In an article published in 2014, law professor Thomas Merrill suggested that the Chevron decision was not regarded as a particularly consequential one when it was issued. But in the decades since then, it became one of the most significant rulings on federal administrative law, cited by federal courts more than 18,000 times.

The claim that courts should defer to agencies is really a fundamental element of these agencies powers. But a couple of small fishing companies are challenging it:

…even if the court were bound by stare decisis, both Loper Bright and Relentless contend, Chevron should still be overturned. The decision is “egregiously wrong” – one of the factors that courts consider in determining whether stare decisis applies – because it gives the power delegated by the Constitution to the courts and to Congress to federal agencies, they say.

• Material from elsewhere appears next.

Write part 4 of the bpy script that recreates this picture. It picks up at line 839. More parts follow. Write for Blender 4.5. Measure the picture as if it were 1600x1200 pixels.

By instructing courts to defer to agency interpretations of ambiguous statutes as long as those interpretations are reasonable, Relentless tells the justices, the Chevron doctrine conflicts with the duty of judges under the Constitution to “apply their own independent judgment” – based on factors such as the text, history, and purpose of the law at issue, as well as the prior cases applying it – to determine what the best interpretation of the law is.

Chevron is also inconsistent with the plain text of the federal law governing administrative agencies, the fishing companies observe, “which makes clear that courts, not agencies, are supposed to interpret statutes.”

We’ll have to wait and see but overturning Chevron would be an earthquake for federal agencies, potentially limiting the power of the NLRB among many others.